Мои впечатления – человека, приехавшего сорок лет назад на две недели и сейчас на одну, – обречены быть поверхностными. Но не заметить большего по сравнению с прежним национального отчуждения я не мог. Русский язык и раньше был, как всякий имперский, иноприродным, но тогда по причине разности культур, теперь же из-за искусственности своего статуса в стране, отошедшей от России. Водитель, чей «Матиз» я остановил с просьбой подбросить, оказался русским парнем, имеющим две специальности, но вынужденным заниматься извозом, потому что «с нашим рылом никто тебя на настоящую работу не возьмет». Он здесь вырос, его узбекский превосходен, те, с кем он на нем разговаривает, не понимают, зачем ему русский. На русском, не примитивно контактном техническом, а живом, говорят сейчас старухи в церкви – и уменьшающаяся горстка местных русских интеллигентов. Для последних он становится все большей редкостью – как драгоценность, и, как драгоценностью, они им все больше дорожат.

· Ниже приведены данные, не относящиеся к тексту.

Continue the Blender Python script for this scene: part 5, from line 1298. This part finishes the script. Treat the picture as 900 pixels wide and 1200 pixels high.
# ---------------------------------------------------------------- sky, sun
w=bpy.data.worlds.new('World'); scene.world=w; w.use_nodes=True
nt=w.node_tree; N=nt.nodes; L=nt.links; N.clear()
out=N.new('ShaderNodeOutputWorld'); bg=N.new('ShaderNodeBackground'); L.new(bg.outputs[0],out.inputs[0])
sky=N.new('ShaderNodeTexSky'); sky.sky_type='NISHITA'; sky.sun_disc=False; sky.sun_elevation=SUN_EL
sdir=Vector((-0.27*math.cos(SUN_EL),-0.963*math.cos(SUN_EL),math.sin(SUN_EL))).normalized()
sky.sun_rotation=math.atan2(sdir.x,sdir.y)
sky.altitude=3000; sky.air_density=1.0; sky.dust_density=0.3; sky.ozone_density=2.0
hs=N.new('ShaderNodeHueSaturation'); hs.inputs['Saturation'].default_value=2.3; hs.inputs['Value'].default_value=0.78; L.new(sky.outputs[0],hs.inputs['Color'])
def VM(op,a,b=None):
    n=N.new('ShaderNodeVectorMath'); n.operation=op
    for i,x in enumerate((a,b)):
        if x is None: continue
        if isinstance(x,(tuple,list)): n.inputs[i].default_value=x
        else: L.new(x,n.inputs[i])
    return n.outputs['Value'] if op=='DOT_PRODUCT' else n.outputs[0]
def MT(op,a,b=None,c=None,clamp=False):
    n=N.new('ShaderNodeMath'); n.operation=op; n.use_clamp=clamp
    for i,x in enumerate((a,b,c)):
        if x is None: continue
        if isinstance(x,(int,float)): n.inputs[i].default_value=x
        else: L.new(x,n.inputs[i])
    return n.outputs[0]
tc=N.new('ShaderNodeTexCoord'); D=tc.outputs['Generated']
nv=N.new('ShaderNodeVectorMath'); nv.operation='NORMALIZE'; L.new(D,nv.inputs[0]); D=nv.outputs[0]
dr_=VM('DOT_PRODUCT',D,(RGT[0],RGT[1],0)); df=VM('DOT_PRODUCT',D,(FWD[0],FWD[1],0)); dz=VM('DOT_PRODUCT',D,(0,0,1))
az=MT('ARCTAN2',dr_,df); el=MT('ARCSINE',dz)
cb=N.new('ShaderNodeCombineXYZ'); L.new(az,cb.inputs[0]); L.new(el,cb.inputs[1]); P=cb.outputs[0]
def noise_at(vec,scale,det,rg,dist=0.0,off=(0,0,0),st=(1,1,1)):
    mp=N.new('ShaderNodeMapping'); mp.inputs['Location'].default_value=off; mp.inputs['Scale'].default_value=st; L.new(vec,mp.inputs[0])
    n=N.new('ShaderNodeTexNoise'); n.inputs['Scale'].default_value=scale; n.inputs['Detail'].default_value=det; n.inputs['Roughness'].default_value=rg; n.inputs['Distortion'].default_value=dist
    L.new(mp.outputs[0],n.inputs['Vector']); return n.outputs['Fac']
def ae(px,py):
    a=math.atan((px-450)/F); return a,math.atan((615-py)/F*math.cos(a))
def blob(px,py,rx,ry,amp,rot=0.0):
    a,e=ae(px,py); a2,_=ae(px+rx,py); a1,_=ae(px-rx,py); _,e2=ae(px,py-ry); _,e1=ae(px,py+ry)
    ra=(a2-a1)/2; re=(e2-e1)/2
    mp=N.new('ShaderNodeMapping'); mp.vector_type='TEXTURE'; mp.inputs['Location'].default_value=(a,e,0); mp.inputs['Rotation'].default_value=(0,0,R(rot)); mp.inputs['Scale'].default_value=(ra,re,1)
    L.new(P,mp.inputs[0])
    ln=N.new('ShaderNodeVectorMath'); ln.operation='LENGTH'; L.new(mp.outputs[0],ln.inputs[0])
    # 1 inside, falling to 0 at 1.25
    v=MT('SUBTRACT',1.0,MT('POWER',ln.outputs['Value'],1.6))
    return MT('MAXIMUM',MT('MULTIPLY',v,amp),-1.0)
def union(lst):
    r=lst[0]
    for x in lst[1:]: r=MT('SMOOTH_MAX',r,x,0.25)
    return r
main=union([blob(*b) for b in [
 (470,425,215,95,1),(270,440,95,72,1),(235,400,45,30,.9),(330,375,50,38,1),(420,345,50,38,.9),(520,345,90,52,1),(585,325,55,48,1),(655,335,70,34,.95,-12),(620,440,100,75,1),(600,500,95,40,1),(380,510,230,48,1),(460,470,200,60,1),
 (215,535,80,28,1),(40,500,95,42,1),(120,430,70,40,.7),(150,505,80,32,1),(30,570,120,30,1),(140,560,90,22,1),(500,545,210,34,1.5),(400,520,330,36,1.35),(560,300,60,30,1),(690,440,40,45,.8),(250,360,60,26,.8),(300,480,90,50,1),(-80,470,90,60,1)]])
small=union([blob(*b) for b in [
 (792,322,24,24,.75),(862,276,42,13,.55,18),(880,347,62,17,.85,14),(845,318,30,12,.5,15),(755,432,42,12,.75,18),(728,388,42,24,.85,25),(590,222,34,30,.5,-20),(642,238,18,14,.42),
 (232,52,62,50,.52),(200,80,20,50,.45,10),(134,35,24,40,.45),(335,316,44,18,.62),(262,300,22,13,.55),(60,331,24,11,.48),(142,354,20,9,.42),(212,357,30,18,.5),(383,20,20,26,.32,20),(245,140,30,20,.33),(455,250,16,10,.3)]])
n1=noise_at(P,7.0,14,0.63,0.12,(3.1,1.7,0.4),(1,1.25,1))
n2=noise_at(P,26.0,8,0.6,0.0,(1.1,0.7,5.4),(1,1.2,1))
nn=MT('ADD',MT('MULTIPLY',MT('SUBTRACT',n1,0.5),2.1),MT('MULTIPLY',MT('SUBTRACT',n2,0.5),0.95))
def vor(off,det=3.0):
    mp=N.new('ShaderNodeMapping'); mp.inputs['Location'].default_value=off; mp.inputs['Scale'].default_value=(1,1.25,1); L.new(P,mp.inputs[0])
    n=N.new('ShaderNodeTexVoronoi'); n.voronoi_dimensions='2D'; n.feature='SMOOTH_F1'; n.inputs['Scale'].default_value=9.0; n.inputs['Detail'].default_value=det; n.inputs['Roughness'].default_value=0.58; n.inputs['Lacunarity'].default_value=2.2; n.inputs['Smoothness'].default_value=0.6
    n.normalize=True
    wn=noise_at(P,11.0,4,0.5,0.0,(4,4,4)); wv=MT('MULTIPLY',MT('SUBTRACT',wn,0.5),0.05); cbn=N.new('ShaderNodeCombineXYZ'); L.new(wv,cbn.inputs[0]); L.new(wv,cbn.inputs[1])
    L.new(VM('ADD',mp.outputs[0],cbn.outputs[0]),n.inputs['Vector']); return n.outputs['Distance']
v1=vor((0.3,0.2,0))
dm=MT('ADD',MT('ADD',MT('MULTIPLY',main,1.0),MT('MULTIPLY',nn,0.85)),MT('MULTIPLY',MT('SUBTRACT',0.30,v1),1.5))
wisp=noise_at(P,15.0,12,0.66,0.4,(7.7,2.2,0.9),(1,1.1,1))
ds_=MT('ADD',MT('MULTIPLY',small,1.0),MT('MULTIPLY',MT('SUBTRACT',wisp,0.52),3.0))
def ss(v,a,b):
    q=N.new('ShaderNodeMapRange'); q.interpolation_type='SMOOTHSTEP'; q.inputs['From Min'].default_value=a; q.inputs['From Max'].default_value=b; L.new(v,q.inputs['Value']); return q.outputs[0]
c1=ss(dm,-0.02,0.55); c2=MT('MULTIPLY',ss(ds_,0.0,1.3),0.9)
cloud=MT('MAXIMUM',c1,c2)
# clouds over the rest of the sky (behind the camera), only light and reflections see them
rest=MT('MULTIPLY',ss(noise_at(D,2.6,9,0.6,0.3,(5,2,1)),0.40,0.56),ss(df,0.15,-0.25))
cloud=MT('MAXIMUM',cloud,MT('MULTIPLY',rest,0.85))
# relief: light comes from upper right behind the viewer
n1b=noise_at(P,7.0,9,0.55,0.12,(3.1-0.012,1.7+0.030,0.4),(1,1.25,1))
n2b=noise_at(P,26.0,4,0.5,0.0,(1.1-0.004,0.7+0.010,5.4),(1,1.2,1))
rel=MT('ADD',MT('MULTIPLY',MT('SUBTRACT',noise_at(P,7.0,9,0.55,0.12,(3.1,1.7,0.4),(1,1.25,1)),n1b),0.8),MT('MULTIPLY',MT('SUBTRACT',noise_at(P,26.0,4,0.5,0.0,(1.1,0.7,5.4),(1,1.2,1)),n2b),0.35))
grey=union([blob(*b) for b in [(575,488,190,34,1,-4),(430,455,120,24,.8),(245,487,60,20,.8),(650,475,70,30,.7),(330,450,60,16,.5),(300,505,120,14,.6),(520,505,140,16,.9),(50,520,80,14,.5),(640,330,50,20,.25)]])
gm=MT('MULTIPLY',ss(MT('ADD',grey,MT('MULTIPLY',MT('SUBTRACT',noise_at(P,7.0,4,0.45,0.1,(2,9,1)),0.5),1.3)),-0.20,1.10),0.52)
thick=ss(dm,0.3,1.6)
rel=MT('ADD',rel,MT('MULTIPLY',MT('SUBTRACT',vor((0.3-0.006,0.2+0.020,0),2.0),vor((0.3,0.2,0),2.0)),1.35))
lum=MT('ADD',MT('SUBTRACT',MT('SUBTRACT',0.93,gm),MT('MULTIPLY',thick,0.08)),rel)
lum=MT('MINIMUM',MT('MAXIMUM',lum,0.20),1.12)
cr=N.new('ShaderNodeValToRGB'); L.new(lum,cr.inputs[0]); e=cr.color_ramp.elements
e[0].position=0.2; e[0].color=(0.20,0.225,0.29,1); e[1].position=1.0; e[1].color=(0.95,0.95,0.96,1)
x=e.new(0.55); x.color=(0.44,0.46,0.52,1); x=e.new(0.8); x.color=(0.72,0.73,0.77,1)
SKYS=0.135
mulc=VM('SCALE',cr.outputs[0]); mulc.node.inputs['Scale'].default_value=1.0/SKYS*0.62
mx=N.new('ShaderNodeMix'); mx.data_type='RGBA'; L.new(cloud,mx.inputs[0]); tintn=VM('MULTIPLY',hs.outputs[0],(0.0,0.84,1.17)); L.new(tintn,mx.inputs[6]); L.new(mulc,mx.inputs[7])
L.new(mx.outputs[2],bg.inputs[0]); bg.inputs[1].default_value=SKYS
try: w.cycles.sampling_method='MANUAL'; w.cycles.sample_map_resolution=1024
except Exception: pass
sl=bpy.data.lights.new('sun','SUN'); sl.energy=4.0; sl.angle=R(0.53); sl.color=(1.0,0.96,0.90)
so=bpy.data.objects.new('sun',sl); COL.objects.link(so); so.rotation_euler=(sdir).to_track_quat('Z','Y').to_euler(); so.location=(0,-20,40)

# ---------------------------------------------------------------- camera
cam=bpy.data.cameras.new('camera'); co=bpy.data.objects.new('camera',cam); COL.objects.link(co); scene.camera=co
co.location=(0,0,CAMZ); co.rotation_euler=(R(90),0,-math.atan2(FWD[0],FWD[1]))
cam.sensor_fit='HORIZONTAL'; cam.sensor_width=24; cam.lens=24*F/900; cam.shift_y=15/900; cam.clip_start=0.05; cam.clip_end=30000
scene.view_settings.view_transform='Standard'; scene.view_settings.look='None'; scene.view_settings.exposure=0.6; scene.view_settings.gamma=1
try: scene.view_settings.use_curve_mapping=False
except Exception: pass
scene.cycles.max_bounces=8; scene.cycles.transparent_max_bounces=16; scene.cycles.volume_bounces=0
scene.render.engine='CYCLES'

Но не одной России касаются этнокультурные перемены. От Ташкента до Дели не дальше, чем до Москвы, и когда по телевизору показывают индийские фильмы, они смотрятся здесь не так, как у нас. Они гораздо более «свои», в них понятные здесь переживания и выражение этих переживаний. Слова и жесты, которые у нас кажутся парфюмерными, здесь, где женщины продолжают сурьмить брови, воспринимаются естественными. Индийское кино делит экран с голливудским, и, как мне показалось, в сторону Индии происходит смещение, пока что незначительное, национального притяжения.